The second wave of Gen-X, the overlap Gen-Y, and the first wave of Millenials find themselves in the same ship of fools set adrift by Boomers & first-wave Gen-Xers for whom the “system” worked. This is not something that the older folks planned outright. If it was about planning outright, they should be lauded because most did try to plan.
But as often happens in the conspiring flow of historical chance & purpose, things did not work out at all as they had been doing.
This is what happens when generations believe that their way in the world is the way things will be for their children. The World War II generation created a time in which their children and first grand children benefitted without recognizing exactly how privileged their moment in the history was–right place, right time, etc.
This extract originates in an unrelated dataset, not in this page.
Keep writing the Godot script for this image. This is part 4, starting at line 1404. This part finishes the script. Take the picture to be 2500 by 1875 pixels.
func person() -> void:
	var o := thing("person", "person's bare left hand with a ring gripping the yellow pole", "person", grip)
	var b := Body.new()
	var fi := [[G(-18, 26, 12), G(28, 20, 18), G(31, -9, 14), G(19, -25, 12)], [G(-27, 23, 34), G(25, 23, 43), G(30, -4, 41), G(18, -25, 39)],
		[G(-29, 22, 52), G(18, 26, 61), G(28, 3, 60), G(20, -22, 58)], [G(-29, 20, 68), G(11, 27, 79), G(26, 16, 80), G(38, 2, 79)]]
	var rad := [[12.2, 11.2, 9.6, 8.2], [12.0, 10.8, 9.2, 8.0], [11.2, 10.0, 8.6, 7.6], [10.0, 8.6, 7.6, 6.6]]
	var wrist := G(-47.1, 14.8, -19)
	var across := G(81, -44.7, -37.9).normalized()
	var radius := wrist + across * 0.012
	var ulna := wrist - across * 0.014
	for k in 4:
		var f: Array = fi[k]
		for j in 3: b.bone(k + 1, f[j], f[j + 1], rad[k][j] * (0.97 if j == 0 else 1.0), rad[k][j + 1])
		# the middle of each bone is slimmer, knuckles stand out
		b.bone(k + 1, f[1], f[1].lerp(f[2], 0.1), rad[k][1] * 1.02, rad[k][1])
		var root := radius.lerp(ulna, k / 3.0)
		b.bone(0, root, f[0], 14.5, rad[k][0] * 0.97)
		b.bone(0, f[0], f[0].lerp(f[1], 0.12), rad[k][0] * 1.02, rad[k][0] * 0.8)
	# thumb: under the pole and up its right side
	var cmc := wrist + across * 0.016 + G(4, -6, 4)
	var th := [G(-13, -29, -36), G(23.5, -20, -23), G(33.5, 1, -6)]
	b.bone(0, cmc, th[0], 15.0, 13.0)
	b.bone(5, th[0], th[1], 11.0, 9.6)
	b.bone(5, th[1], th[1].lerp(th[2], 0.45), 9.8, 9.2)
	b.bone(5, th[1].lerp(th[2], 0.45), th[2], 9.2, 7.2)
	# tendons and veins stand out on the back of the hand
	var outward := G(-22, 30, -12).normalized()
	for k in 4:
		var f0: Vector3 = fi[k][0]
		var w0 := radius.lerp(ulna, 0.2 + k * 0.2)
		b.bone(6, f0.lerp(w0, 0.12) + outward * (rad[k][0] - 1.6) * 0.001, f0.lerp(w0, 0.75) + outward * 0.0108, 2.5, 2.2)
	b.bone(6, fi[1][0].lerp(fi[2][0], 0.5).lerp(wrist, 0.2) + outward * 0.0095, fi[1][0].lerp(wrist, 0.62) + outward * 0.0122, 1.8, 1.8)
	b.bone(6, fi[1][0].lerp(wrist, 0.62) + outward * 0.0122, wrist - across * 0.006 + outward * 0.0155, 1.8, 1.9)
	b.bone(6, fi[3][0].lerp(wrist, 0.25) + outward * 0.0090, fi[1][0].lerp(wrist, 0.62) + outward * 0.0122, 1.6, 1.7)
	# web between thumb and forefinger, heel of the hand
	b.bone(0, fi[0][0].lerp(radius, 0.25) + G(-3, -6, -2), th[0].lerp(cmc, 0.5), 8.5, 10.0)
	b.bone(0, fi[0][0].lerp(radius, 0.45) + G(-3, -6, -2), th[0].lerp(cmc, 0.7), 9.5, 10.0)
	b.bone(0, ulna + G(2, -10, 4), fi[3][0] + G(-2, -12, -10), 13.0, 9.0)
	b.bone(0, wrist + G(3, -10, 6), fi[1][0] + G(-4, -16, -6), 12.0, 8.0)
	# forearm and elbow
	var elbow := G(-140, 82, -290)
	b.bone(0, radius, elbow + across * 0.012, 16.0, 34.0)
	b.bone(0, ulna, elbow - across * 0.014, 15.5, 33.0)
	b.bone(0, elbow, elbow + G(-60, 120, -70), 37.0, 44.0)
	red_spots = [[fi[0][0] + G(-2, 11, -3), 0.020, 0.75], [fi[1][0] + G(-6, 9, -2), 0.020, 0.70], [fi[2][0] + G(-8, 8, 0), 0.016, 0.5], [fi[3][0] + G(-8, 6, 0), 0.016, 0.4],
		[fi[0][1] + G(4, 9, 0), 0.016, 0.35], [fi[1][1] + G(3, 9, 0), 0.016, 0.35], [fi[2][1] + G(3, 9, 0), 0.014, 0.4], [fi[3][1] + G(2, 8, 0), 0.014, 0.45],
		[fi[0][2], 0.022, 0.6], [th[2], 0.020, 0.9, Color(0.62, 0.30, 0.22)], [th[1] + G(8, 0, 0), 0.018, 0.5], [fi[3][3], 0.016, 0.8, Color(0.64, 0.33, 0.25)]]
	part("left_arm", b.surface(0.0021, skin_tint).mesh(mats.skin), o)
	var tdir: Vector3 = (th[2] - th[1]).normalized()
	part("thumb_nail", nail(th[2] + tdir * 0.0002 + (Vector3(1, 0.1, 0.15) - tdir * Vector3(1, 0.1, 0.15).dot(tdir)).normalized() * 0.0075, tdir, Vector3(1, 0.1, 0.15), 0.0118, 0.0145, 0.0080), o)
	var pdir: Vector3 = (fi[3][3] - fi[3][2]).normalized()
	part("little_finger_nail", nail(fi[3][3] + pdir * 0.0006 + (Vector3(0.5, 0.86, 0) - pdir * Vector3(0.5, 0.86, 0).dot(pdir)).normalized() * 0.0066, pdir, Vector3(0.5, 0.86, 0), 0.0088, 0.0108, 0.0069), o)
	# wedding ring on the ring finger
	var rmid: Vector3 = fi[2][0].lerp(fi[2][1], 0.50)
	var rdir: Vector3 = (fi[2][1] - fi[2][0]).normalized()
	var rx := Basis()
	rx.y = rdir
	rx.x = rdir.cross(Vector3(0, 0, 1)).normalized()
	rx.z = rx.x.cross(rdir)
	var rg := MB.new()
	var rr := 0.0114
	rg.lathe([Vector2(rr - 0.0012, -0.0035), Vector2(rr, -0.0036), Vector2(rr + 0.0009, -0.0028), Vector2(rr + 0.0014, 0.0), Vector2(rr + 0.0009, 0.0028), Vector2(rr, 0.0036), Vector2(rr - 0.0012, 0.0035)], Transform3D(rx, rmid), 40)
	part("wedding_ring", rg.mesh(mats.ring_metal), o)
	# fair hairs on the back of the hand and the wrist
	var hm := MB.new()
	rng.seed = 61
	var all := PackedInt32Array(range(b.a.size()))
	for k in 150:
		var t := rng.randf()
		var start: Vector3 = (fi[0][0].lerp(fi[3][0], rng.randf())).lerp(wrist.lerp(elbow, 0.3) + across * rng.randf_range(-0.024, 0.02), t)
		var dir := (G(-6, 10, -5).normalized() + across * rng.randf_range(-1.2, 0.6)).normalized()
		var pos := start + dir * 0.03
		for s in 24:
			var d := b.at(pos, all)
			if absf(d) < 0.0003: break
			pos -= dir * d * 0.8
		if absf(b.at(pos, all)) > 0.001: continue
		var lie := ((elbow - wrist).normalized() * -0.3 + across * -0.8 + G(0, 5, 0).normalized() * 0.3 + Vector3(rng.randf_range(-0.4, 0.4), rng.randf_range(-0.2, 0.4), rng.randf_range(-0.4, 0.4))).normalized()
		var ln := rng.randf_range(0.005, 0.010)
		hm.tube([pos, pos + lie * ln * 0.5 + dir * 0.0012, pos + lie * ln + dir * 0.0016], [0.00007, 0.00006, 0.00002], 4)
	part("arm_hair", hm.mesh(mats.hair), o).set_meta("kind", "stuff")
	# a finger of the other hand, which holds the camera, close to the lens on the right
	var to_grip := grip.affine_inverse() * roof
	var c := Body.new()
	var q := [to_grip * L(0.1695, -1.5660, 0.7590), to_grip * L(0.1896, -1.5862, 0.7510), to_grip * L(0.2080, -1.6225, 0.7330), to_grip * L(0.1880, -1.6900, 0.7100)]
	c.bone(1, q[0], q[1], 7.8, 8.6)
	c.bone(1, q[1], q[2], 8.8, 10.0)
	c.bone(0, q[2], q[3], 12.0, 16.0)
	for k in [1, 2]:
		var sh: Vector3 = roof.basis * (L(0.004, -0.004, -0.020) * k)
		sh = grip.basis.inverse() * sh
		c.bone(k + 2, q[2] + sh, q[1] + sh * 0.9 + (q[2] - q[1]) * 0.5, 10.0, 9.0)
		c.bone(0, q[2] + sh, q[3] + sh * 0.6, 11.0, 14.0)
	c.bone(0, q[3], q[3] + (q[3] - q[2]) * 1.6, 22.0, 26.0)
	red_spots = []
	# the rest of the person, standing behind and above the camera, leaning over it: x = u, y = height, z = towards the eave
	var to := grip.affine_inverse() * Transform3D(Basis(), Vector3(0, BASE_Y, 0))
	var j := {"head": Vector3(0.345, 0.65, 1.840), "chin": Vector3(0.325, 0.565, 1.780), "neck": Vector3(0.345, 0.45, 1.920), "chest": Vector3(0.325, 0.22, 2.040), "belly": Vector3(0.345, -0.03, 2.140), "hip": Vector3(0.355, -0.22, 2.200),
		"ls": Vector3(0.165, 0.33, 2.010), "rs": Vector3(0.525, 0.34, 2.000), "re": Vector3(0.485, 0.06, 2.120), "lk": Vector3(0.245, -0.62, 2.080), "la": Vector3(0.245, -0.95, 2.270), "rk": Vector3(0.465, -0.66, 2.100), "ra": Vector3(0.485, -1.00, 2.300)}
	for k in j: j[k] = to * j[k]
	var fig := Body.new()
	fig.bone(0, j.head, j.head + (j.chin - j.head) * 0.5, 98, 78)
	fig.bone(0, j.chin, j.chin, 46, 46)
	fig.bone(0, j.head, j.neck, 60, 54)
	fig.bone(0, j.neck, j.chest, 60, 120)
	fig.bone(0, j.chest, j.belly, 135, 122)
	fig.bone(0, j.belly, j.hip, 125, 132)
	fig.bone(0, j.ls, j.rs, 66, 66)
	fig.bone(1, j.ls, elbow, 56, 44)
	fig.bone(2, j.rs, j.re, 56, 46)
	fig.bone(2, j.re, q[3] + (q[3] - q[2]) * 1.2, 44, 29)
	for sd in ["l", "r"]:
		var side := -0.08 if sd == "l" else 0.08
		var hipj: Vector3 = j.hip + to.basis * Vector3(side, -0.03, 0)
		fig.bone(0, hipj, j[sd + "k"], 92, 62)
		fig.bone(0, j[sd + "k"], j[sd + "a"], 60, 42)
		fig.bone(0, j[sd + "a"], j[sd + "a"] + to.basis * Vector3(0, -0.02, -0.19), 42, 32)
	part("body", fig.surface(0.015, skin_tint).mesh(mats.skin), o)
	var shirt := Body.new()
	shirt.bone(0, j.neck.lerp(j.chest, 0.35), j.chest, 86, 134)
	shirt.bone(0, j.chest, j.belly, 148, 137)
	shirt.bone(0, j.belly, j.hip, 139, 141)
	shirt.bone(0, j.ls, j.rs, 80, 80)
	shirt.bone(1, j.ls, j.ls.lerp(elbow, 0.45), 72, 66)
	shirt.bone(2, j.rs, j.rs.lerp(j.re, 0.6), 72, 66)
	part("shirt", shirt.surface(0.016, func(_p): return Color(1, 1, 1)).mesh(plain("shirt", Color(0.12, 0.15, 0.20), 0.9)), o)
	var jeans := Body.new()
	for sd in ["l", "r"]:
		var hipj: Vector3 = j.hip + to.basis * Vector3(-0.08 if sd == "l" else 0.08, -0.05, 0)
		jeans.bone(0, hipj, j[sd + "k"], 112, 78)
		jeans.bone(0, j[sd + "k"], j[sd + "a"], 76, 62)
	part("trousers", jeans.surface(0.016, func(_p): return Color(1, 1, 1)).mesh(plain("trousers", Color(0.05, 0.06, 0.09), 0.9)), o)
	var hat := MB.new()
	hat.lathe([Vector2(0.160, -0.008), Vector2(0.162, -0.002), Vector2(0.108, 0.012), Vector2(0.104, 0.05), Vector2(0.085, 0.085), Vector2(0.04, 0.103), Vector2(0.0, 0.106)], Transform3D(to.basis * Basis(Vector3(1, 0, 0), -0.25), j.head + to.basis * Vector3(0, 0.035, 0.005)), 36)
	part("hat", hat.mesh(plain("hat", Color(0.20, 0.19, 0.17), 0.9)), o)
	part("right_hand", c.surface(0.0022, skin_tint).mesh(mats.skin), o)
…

Fast forward to February 28, 2010 and me driving Bessie the Uhaul van on what I called my “Trail of Tears 2010.” I don’t know what made me cry harder: the fact that I had an expensive graduate degree, but no gainful employment or prospects to show/pay for it; the fact that I had ended an almost six-year long relationship with the man I thought I would spend the rest of my life with; or the sight of the familiar peach shingles and burgundy beams on the front of my home.
I wasn’t alone. According to Pew Research Center, 29 percent of boomerang kids aged 25 to 34 had found themselves moving back in with mom and dad. This is far from a case of failure to launch — it’s the economy’s failure to launch us into the lives we grew up working toward and were promised.